Le traitement de données sensibles est par principe interdit selon l’article 9 du RGPD. Il faut pouvoir se baser sur une exception comme le consentement de la personne, le caractère manifestement public de l’information, ou la nécessité pour des motifs d’intérêt public important.

L’usage devra en outre être motivé spécialement pour chaque situation en tenant compte du contexte spécifique et de l’impossibilité d’y substituer un traitement moins intrusif (principes de proportionnalité et de minimisation posés par le RGPD).
La licéité du recours à la reconnaissance faciale dépendra donc du contexte d’utilisation et de la finalité.

Voici un ensemble de situations dans lesquelles l’utilisation de la reconnaissance faciale peut être autorisée :

  • Les lieux de travail : concernant la surveillance de l’employeur sur ses salariés, la CNIL a adopté le 10 janvier 2019 un règlement type. Il faudra s’y conformer pour mettre en place un tel traitement au sein des organismes publics et privés.
  • L'ntégration du dispositif dans un système informatique : c’est le cas où la reconnaissance faciale est directement intégrée dans un autre dispositif. On peut notamment penser à Face ID qui permet aux utilisateurs de smartphones de déverrouiller l’accès à l’appareil en s’authentifiant grâce à leur image. La CNIL considère dans ce contexte d’intégration d’un dispositif biométrique directement dans le système, que ce dernier peut bénéficier de l’exemption dite domestique (article 2 2 c RGPD). Cependant, si le dispositif fonctionne grâce à des serveurs à distance, le RGPD sera applicable et il sera recommandé d’effectuer une analyse d’impact.
  • La mise en place pour le compte de l’Etat : un certain nombre de dérogations justifiées par l’intérêt public peuvent être invoquées par l’Etat pour mettre en place un dispositif de reconnaissance faciale. Elle devra être autorisée par un décret en Conseil d’Etat après avis de la CNIL.
  • La règlementation en matière pénale aux fins de prévention et de détection des infractions pénales, et d’enquêtes et de poursuites en la matière ou d’exécution de sanctions pénales : selon la Directive 2016/680 du 27 avril 2016, l’utilisation de la reconnaissance faciale dans un tel cadre est possible en cas de nécessité absolue et de la mise en œuvre de garanties appropriées pour les droits et libertés des personnes concernées. Il faudra en plus être dans l’un des cas de recours (autorisation législative ou règlementaire, protection des intérêts vitaux d’une personne physique, ou lorsque les données ont été manifestement rendues publiques par la personne concernée).

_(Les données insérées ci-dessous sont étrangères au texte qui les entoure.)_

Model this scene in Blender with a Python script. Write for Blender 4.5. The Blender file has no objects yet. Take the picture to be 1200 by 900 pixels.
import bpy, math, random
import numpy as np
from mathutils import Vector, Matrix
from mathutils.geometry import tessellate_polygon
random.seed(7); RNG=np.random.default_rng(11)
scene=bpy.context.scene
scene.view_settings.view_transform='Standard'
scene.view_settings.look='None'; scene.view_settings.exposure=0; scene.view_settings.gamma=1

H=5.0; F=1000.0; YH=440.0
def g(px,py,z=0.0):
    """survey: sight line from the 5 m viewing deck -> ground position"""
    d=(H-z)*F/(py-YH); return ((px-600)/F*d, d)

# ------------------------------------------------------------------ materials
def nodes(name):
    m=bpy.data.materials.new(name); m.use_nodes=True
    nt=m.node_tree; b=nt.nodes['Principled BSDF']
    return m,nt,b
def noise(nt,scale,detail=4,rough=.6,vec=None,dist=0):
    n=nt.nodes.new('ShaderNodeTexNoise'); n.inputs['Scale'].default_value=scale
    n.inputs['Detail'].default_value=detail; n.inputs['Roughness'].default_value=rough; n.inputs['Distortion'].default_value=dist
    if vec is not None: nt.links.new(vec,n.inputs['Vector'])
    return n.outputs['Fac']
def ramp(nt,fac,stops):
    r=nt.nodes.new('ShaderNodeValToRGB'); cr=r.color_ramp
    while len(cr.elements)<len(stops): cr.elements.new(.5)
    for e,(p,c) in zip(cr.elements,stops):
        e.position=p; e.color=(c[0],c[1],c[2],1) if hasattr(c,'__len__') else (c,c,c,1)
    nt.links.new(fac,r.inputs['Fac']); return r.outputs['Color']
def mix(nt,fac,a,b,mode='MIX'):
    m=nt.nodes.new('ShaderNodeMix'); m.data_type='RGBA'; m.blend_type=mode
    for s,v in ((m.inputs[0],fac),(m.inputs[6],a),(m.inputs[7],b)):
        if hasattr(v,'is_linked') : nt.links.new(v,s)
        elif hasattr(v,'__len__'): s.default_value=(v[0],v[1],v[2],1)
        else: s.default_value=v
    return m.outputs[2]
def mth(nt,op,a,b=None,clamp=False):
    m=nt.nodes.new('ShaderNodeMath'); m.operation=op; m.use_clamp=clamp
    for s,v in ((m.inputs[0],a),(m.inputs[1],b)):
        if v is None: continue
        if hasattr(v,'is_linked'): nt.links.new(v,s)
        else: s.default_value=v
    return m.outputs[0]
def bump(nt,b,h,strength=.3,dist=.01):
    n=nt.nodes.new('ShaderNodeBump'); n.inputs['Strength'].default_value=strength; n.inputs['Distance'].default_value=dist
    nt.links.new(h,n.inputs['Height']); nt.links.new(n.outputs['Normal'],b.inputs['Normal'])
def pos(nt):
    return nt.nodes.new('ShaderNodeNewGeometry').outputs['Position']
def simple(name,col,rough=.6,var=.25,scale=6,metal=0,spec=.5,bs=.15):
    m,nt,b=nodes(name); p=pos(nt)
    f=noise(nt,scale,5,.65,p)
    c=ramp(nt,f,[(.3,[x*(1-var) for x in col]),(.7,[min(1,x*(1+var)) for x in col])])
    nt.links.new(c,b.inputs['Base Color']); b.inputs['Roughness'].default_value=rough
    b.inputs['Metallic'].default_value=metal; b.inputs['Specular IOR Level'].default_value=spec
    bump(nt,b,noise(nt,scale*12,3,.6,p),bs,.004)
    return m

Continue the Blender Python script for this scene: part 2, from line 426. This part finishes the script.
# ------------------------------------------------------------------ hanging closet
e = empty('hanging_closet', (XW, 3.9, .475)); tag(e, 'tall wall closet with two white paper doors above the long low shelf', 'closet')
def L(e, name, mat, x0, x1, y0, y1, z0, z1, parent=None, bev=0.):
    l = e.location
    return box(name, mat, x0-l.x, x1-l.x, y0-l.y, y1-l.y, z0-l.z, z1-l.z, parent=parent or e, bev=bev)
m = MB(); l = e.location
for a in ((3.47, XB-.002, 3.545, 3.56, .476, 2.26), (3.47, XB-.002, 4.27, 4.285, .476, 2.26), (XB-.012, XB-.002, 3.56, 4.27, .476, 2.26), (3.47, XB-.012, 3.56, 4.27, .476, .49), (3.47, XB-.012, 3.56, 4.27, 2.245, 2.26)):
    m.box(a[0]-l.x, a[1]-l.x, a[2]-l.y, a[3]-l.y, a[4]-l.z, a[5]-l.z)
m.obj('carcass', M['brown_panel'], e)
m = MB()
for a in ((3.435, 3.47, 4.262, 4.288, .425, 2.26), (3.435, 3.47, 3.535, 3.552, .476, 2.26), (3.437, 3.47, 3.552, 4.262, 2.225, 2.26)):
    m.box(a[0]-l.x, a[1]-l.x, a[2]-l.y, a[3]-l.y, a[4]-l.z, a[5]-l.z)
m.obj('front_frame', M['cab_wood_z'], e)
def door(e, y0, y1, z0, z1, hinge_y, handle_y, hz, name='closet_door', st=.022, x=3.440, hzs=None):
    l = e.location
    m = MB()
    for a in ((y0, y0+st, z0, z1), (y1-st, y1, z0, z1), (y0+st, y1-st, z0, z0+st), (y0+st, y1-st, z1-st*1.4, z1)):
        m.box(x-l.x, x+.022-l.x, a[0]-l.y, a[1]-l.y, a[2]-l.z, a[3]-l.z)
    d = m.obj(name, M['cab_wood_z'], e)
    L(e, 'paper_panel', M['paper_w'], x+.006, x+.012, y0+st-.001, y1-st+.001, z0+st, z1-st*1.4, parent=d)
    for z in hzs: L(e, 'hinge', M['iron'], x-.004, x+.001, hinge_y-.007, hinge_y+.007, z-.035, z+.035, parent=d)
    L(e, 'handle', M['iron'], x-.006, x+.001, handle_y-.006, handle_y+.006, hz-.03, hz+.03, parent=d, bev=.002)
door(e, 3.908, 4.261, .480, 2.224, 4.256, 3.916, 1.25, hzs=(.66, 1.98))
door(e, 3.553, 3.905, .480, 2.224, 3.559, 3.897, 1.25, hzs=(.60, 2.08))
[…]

Enfin, tout responsable de traitement qui voudrait inclure ce dispositif dans son organisme devra à minima réaliser une AIPD, étant donné que de tels moyens technologiques sont susceptibles de porter de multiples atteintes aux droits et libertés des personnes. On pense notamment au respect de l’anonymat et à la liberté d’aller et de venir.

L'exemple de Clearview AI

La société Clearview AI a créé un système d’intelligence artificielle concernant la reconnaissance faciale. Le logiciel créé une empreinte faciale et donc un gabarit biométrique, qui permet aux utilisateurs achetant la solution de rechercher des personnes à partir de photographies. Sa base de données repose sur le scraping d’images et vidéos publiquement accessibles sur internet. L’aspiration est de très grande ampleur, plus de 20 milliards d’images ont été collectées par la société pour son logiciel.

Il y a comme vu précédemment à la fois collecte de l’image des personnes et création d’un gabarit biométrique sans leur consentement.

La CNIL constatera 2 manquements : un traitement illicite de données personnelles tout d'abord car le traitement de Clearview ne repose sur aucune base légale.
En effet, les consentements des personnes n’est pas obtenu, et l’intérêt légitime de l’entreprise ne peut être invoqué du fait du caractère particulièrement intrusif du procédé qui empêche de faire pencher la balance de ce côté.
La CNIL rappelle que les personnes créant des comptes sur divers réseaux sociaux ne peuvent raisonnablement s’attendre à ce que leurs photos soient réutilisées pour cette finalité, d’autant plus que la société vend ses services à certaines autorités policières.

En outre, les personnes concernées éprouvaient des difficultés à faire valoir leurs droits auprès de la société.
La société est mise en demeure de faciliter l’exercice des droits des personnes et faire droit aux demandes des personnes concernées en décembre 2021, sans sanction financière. Les données collectées illégalement doivent également être supprimées.

A l’étranger, l’autorité de protection des données du Royaume-Uni (ICO) a condamné la société le 23 mai dernier à une amende de plus de 7.5 millions de pounds pour les mêmes faits et a exigé de la société qu’elle cesse d’aspirer et d’utiliser les données personnelles des résidents britanniques accessibles sur internet.
Elle ordonne également la destruction des données de ces mêmes résidents des systèmes de Clearview. Le contrôleur britannique pointe spécialement du doigt l’utilisation de l’IA à des fins de surveillance du comportement, service qui est commercialisé.

L’autorité italienne de protection des données (GPDP) a également condamné la société le 9 mars 2022 à une amende de 20 millions d’euros.
Cette autorité se préoccupe également de l’absence de durée de conservation maximale des données par Clearview.